The Power of Account Numbers
Account numbers have an elegance that only an accountant could love. In systems that allow good use of numbering they can help categorize information in a variety of ways. Do you want to know which activity is most profitable in your organization? Use a part of your account number for activity and you can get reports sorted and summarized by that part. Here's an example from a Massachusetts town:
FFF-DDD-TAAA-YY##
where:
FFF = fund such as general fund, library incentive grant fund, community policing fund ...
DDD = department, further the first D denotes type, general, public safety, school, highway ...

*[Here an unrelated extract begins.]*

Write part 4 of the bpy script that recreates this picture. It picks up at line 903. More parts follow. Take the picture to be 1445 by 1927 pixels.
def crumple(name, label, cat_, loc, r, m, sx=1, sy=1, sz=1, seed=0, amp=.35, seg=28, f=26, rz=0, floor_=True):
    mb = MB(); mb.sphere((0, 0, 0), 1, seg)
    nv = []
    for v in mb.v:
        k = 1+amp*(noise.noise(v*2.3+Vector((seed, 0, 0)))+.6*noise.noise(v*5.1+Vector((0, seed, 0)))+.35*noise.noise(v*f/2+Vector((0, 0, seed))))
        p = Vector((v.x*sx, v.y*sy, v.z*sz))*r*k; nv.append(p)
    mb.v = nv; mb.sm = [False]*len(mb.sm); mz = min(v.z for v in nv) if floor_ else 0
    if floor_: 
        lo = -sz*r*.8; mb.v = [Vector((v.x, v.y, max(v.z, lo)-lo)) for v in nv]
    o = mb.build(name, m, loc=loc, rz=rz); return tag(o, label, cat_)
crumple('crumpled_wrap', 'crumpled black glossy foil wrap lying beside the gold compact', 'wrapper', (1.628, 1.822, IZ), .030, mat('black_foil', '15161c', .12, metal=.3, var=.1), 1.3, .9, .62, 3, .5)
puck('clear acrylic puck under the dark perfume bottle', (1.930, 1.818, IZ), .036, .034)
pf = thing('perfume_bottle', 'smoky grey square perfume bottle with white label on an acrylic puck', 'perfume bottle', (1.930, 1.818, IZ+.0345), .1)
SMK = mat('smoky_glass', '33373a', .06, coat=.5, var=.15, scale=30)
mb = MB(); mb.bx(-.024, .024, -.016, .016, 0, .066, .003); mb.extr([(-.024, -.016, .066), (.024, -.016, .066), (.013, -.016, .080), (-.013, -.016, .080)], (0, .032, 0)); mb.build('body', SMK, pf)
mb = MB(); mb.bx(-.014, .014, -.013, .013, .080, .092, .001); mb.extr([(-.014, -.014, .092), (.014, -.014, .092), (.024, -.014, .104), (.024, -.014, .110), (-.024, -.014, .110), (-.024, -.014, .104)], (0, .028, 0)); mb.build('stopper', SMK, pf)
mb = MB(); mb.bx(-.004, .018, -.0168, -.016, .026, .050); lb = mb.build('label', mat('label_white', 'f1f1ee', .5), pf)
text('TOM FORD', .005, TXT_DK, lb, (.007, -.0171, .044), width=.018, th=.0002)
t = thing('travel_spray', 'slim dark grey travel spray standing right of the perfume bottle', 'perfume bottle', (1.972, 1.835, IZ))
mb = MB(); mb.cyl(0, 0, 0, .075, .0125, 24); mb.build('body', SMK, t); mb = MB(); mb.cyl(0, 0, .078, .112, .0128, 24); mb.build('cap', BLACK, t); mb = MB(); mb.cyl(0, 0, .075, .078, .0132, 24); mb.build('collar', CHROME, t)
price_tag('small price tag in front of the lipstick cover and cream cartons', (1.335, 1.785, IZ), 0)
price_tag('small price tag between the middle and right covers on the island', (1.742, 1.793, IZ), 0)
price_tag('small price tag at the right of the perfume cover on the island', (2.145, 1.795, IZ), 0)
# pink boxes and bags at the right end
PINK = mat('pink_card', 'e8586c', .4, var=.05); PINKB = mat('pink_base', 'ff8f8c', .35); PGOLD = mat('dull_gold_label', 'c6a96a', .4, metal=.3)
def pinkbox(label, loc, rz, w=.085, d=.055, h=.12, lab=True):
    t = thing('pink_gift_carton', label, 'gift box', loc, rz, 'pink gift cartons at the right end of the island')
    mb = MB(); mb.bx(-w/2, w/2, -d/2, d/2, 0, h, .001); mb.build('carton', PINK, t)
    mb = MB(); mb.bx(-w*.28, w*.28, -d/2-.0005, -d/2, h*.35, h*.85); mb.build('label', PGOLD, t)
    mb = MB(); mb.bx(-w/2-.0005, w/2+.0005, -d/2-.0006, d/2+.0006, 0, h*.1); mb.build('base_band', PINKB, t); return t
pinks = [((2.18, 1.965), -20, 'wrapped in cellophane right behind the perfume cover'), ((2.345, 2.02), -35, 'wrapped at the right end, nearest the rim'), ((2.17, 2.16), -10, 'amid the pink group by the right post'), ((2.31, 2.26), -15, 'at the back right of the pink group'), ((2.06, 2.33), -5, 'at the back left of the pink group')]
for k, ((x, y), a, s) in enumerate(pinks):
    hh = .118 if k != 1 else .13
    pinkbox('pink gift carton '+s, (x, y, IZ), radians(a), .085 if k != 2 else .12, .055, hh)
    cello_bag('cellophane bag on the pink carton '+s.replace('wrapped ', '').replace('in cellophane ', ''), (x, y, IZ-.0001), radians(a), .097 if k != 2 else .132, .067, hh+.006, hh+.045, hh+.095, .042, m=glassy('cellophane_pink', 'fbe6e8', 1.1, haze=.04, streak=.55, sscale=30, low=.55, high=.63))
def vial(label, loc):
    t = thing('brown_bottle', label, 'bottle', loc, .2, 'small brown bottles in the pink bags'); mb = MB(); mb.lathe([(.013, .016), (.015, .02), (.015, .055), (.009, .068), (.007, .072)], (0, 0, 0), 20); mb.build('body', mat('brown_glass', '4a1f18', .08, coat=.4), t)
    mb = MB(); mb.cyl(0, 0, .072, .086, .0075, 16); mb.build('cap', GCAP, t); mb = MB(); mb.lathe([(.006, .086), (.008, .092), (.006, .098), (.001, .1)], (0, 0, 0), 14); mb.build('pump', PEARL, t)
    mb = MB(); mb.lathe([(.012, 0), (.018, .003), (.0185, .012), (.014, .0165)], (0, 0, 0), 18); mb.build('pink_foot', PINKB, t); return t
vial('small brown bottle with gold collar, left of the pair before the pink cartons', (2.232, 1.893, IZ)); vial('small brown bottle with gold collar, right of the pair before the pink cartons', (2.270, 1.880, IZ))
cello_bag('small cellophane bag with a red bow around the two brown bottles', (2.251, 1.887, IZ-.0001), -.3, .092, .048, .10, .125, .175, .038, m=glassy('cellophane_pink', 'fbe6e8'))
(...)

TGAA = Type = 1 for assets, 2 for liabilities, 3 for equity, 5 for expense, 6 for prior year expense; G = 1 for personnel expense, 2 for contracted expense, ...
YY= year
## = number, may be a grant number, may be an article from town meeting number
001-210-5100-0000
general fund, police department, salaries, no detail
Now you can get all the accounts with 51 in type and group and get all your personnel costs across all departments and funds. If you wanted only the general fund you would get a listing of all accounts that were = 001-???-51??-????. If you wanted only public safety expense you would print a listing for ???=2??-5???-????. Suppose you wanted income and expense for the police department you would list accounts = ???-210-????-????.
Another reason for account numbers is that for accountants it keeps the right hand on the number keypad more making data entry faster. If you want to slow things down make accounts with both upper and lower case letters, numbers and symbols!